Short of ripping up a snood in the noughties you couldn't hope for a better display of modern footballing stroppiness. The Sun reported that he was also seen 'waving his arms and shouting to himself' and stormed off down the tunnel looking a bit cross. The Guardian wrote that after being subbed at Swansea Sanchez was seen to "trudge off head down, and sit sulkily without acknowledging his manager." He then pulled a coat hood over his head and hid. And now he's been caught possibly sniggering behind his hand after being subbed in the 5-1 home humiliation by Bayern Munich.

These days footballers' body language is examined with the assiduity we used to apply to Hollywood divas. Every Diego Costa scowl or bib toss is analysed. In 2015 West Brom's Saido Berahino was accused of not smiling when he scored a hat-trick against Gateshead in the FA Cup. While West Ham's Dimitri Payet was also accused of not celebrating by some fans when West Ham equalised against Man United in a League Cup tie this season. 

OOH AAAAGH CANTONA
Call me old-fashioned, but couldn't we have a return to the more traditional body language of footballers? When Eric Cantona was upset by a red card you didn't have to analyse what he did with his collar — he simply kicked a Crystal Palace supporter in the head. West Ham's Paulo Di Canio made rotating signals with his arms suggesting that Harry Redknapp substitute him when he was denied a third penalty appeal against Bradford in 2000. Kevin  Keegan and Billy Bremner ostentatiously threw their shirts to the ground after being sent off in the 1974 Charity Shield. No mistaking how they felt there.

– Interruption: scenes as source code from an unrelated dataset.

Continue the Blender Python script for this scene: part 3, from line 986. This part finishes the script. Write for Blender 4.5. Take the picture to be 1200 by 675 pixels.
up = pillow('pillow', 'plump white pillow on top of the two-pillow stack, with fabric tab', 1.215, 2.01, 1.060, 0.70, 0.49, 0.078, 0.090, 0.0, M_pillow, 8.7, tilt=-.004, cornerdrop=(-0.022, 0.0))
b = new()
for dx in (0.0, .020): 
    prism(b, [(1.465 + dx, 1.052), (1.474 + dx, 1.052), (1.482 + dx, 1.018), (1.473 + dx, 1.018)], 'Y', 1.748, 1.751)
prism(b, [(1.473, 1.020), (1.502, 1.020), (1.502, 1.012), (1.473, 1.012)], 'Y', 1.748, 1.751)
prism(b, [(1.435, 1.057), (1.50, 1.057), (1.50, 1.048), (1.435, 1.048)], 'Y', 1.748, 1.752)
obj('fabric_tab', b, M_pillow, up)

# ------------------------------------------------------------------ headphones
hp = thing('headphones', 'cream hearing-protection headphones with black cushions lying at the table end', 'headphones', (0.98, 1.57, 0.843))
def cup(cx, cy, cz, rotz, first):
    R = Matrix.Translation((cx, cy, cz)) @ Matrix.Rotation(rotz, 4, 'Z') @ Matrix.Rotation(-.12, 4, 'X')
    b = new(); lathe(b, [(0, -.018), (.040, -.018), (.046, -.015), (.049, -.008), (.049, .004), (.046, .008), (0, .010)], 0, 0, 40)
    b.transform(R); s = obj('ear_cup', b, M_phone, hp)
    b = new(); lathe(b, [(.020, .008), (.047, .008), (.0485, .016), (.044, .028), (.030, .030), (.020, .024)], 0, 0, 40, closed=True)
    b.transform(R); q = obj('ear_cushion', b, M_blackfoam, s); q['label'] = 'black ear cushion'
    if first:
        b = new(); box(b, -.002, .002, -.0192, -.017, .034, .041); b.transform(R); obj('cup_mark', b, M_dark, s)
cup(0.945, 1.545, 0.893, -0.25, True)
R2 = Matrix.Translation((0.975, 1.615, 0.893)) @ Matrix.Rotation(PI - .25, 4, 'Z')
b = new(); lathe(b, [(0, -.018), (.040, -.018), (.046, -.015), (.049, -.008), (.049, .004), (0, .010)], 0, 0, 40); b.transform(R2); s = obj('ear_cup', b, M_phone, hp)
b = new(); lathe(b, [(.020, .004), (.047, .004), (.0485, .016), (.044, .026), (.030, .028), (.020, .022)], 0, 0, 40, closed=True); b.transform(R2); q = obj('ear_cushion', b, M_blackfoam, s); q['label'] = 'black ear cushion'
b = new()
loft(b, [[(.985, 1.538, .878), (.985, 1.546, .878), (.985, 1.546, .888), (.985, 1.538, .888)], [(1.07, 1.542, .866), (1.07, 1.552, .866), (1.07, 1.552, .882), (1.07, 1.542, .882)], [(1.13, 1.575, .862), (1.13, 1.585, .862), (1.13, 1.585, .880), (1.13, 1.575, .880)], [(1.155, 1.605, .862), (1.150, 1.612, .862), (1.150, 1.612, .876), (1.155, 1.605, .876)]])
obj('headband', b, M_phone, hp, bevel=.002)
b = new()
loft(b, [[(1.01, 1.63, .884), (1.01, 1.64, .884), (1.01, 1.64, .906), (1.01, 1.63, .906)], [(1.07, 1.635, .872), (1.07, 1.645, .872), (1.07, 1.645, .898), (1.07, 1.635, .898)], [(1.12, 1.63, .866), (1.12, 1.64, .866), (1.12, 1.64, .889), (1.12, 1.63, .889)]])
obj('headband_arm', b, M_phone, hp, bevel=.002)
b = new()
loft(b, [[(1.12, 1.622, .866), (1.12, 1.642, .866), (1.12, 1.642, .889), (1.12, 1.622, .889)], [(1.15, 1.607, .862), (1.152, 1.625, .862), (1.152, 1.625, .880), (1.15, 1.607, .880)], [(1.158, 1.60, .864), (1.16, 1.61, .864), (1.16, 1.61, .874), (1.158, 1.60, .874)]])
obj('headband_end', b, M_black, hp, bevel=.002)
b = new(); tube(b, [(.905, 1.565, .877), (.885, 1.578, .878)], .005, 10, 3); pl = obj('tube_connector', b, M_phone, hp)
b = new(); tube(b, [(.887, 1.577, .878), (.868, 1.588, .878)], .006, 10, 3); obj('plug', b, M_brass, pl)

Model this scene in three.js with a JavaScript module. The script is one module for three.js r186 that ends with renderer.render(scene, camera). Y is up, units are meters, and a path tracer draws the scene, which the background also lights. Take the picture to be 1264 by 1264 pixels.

While if Wimbledon's Vinnie Jones was feeling a little nervous he launched himself like an Inter City 125 at Liverpool's Steve McMahon in the 1988 FA Cup Final. If he was feeling a bit more playful he just grabbed Gazza by the testicles.

These days Match of the Day 2 is left analysing facial tics and glove-hurling. Don't mess around with gloves Alexis. If you feel upset with one of your team-mates go at it like team-mates Lee Bowyer and Keiron Dyer did during their infamous Newcastle bundle of 2005 — the sort of body language no-one could misinterpret.